The best clue as to which particular Robidoux’s were involved at Scotts Bluffs or on their caravan route to St. Joseph is to be found in the trading licenses issued to proprietor Joseph Robidoux III in three successive years, 1849, 1850 and 1851. I found these licenses more than 40 years ago when I was rummaging around in the National Archives in Washington, D.C. Here named as his employees during that period are brothers “F” for Francois, “A” for Antoine, and “E” probably for Isadore, “J.E.” for son Joseph IV, and second “a” for nephew Antoine and finally, an “S” for nephew Sellico. Every one of these six individuals is mentioned at lease once in emigrant journals, as being at one of the trading posts, or on the road with robes for Saint Joseph. (Incidentally, Brother Louis of California fame apparently never figured in the Nebraska trade but the first Antoine referred to in the license could only be the hero of San Pascual, who later got involved in Nebraska doings in a limited way, though handicapped by battle wounds.)

In my Great Platte River Road there is a whole chapter on the Robidouxs of Saint Joseph and Scotts Bluffs, so I will minimize repetition here to concentrate on problems of identification.

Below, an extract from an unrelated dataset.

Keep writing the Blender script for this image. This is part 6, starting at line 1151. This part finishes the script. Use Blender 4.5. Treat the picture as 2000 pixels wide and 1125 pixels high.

Emigrant diaries call the Robidoux establishment at Scotts Bluff a “fort” or “station” but most often a “trading post”. This was a single, elongated log structure by the second spring north of the train. It was composed of a store, a blacksmith shop, and a dwelling, usually with a number of Indian tepees clustered in the vicinity. These Indians were mainly relatives of one or more of the Robidouxs, or rather, of their wives, because these Robidouxs were genuine mountain men or squaw men. Other Indians came in to trade buffalo robes but the great migration of white men in the early years of the gold rush provided the Robidouxs with a bonanza - primarily blacksmithing services, whiskey peddling, and the resale of abandoned emigrant wagons and gear.